All Your Code Are Belong to Me

December 10, 2020
security

Publishing of this post was postponed until the report vulnerability described here had been corrected. The core risk of software supply chain issues is still a widespread issue.

tldr; don’t depend on un-pinned external projects controlled by someone who doesn’t work at your company. Especially as a core part of your payment processing infrastructure.

Fun security-related thing that I thought I’d share, just so that people don’t forget the risk.

I was at a company years ago that, as an e-commerce platform, did a lot of payment processing. At the time, we found an annoying bug in an open-source library we were using, and decided to fork the repository, patch the issue, and use our own fork going forward. At the time I made this fork under my own github rather than the company github (whoops), and it was referenced as a python git wheel against the branch. This was a bad practice, but it worked at the time, we were a small start-up, and it did not get fixed.

Yes, this is a bad practice, but we all know it happens in small companies, and we shouldn’t pretend it doesn’t. If we do pretend, then we are just ignoring the lessons that can be learned.

Fast-forward to last 2020. I was going through repos, and saw one that I didn’t recognize. I was about to delete it when I remembered what it was. Before deleting it, I reached out to a friend to make sure that they had updated the dependency since my time there, and that my fork wasn’t still in use.

They hadn’t. It was 100% still in use.

Now I’m a nice person. I obviously was not going to do anything malicious here. But really, the best case scenario of me changing something here would have been that their usage stopped working, or their build breaks.

The malicious scenario was that all of the customer monies would now belong to me.

It would have been trivial to push a new version of this package that would have been included into this companies build, and redirect arbitrary payments away from their intended destination. It would have been trivial to monkey-patch any code running within the application to exfiltrate data.

Well your first thought might be “if you made a malicious change to an open source package, someone would have immediately noticed.” Yes, for an open-source product that would be the case. But for a fork of a public project which is used by only a single company? Unlikely. Either way, you should not be depending on detecting changes in dependencies after-the-fact, but rather ensuring that the versions and signatures of all of your dependencies are pinned.

So, ya, software supply chain matters. But what can we do about it?

1. Do not use un-pinned dependencies

I understand that with modern tools this is often very difficult, due to the deeply nested dependency chains that have developed as a result of modern package managers (NPM, Pip, etc). I do not have any full solutions here, but there are plenty of other resources which attempt to present best practices here.

2. Vendor any dependencies which cannot be pinned

Related to the above, in a situation where it is impractical to pin all dependencies in order to provide a reproducible build you should be vendoring your dependencies. Obviously this can make updating dependencies a very tedious process, and a balance will have to be made here taking into account your specific development velocity and security needs.

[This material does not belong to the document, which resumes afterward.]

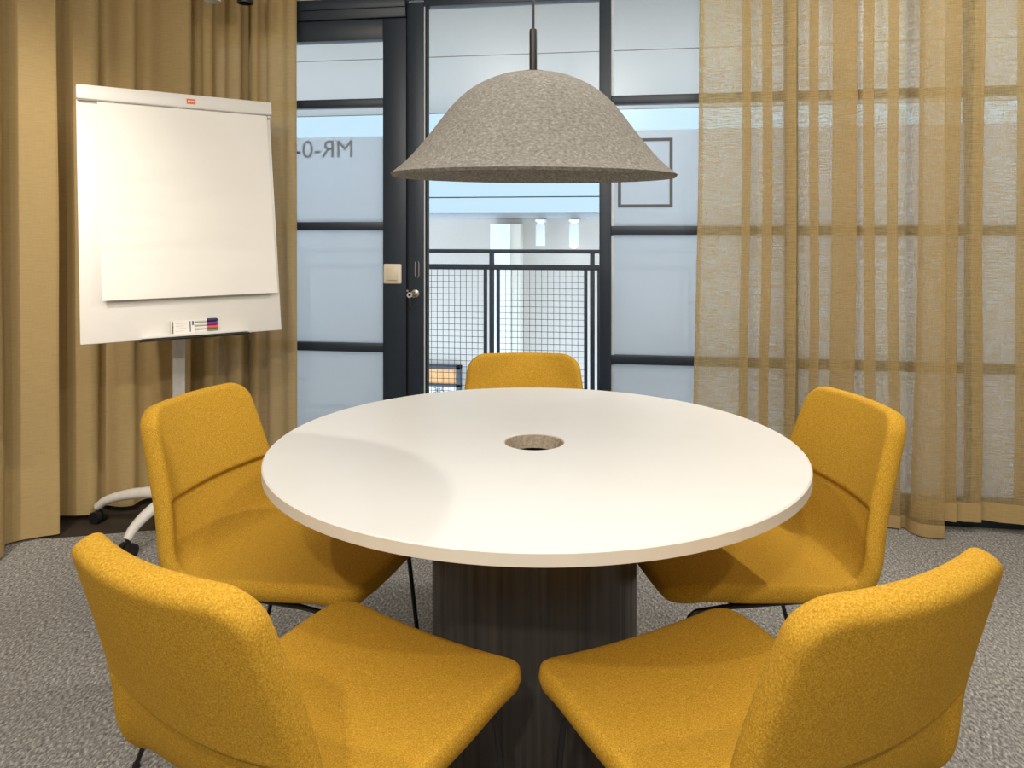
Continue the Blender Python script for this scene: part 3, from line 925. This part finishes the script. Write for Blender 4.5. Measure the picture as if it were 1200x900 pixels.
# marker pack on the pen tray
mk = thing('marker_case', 'clear white marker case standing on the flip chart pen tray', 'marker case', (-1.797, 2.825, 0), FA)
bm = B()
bbox(-0.064, 0.112, 0.889, 0.9455, 0.004, 0.008, 0.001, bm)
bbox(-0.064, -0.060, 0.889, 0.9455, 0.008, 0.026, 0.001, bm)
bbox(0.108, 0.112, 0.889, 0.9455, 0.008, 0.014, 0.001, bm)
obj('case', bm, M['white_plastic'], mk)
bm = B()
bbox(-0.055, 0.020, 0.894, 0.9425, 0.0235, 0.0243, 0, bm)
lab = obj('card_front', bm, M['paper'], mk, smooth=False)
bm = B()
for i in range(4): bbox(-0.048, -0.012 - 0.006 * (i % 2), 0.902 + 0.0095 * i, 0.9035 + 0.0095 * i, 0.0243, 0.0246, 0, bm)
obj('card_print', bm, M['grey_print'], lab, smooth=False)
bm = B(); bbox(0.002, 0.006, 0.896, 0.936, 0.0243, 0.0246, 0, bm); bbox(0.011, 0.017, 0.896, 0.912, 0.0243, 0.0246, 0, bm)
obj('dark_print', bm, M['print'], lab, smooth=False)
for i, (cap, nm) in enumerate((('cap_navy', 'navy-capped'), ('cap_purple', 'purple-capped'), ('cap_red', 'red-capped'), ('cap_green', 'green-capped'))):
    v = 0.8955 + 0.0138 * i
    pos = ('topmost', 'second from the top', 'third from the top', 'lowest')[i]
    t = thing('marker_pen', f'white marker pen, {nm}, {pos} in the case on the pen tray', 'marker', (-1.797, 2.825, 0), FA, 'markers in the case on the pen tray')
    bm = B(); cyl(bm, bp_(-0.056, v, 0.0155), bp_(0.066, v, 0.0155), 0.0064, 16)
    obj('barrel', bm, M['white_plastic'], t)
    bm = B(); tube(bm, [bp_(0.066, v, 0.0155), bp_(0.100, v, 0.0155), bp_(0.106, v, 0.0155)], 0.0067, 16, radii=[0.0068, 0.0066, 0.0045])
    obj('cap', bm, M[cap], t)

# ------------------------------------------------------------------ small ceiling spots that show at the top edge
def ceiling_spot(x, y, zb, m, label):
    t = thing('ceiling_spotlight', label, 'spotlight', (x, y, ZC))
    h = zb - ZC
    obj('stem', cyl(B(), (0, 0, 0), (0, 0, h + 0.12), 0.008, 12), m, t)
    bm = lathe(B(), [(0, h + 0.13), (0.028, h + 0.13), (0.033, h + 0.12), (0.033, h), (0.028, h), (0.026, h + 0.02), (0, h + 0.02)], 28)
    obj('head', bm, m, t)
ceiling_spot(-1.573, 2.95, 2.182, M['black_plastic'], 'black ceiling spotlight cut by the top edge above the flip chart')
ceiling_spot(-1.735, 2.976, 2.206, M['white_plastic'], 'white ceiling spotlight cut by the top edge above the flip chart')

3. Do not use forks which are not controlled internally

Forks of public projects are largely under much less scrutiny than the “official” version. If you need to depend on a fork, it should live in the corporate version control system (in Github, under the organization’s account). Forks under personal accounts should not be used.

There may be little difference initially, but as soon as that employee leaves, the organization effectively loses control of the fork, and immediately begin using a dependency which is controlled by a potentially-malicious external individual. This is always bad.

Keeping all company-written code within the company-controlled version control system ensures that employees do not maintain the ability to push arbitrary code into production after a departure.